-------- MATERIAL PROVIDED
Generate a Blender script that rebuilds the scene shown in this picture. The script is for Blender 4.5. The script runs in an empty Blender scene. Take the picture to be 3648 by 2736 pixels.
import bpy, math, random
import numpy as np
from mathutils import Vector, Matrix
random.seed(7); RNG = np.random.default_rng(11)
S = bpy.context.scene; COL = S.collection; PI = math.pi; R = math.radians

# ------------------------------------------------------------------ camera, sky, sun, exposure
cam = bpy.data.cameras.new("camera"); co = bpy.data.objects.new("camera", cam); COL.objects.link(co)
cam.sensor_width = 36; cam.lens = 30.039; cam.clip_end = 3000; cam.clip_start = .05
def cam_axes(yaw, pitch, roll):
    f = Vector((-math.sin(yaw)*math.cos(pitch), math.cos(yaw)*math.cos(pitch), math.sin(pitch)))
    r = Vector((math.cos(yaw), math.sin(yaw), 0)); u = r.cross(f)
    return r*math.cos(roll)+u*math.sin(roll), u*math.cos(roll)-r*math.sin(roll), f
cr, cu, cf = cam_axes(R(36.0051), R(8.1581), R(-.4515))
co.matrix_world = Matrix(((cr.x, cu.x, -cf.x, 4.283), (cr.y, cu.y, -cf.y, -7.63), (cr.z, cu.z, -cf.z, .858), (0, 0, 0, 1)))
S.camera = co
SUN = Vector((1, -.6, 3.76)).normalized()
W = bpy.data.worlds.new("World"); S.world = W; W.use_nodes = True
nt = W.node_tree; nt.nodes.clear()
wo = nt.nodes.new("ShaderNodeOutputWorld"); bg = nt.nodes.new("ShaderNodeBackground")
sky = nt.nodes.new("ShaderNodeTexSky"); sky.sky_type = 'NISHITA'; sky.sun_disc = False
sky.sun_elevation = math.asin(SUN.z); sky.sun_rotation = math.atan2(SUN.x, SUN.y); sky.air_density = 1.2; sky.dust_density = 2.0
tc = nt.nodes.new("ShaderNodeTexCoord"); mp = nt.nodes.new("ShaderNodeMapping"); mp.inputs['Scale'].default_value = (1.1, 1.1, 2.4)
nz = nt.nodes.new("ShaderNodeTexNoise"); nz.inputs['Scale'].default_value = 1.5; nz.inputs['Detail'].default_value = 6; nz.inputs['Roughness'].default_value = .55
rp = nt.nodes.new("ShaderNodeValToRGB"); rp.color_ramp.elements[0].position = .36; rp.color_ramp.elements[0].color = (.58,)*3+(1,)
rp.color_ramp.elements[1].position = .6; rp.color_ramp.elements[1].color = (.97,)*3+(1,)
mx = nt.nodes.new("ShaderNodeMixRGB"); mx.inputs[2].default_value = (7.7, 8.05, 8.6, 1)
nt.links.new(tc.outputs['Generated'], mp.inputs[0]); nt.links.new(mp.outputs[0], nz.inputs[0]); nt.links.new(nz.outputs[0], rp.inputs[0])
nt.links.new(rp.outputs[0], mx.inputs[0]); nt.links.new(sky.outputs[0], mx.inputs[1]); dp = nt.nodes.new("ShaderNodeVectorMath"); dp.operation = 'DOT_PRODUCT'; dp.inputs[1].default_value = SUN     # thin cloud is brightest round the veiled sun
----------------
# GOAL OF THE EXERCISE
Look for lines containing the string "scene" and copy them all.

# SOLUTION FOR THIS TASK
Generate a Blender script that rebuilds the scene shown in this picture. The script is for Blender 4.5. The script runs in an empty Blender scene. Take the picture to be 3648 by 2736 pixels.
S = bpy.context.scene; COL = S.collection; PI = math.pi; R = math.radians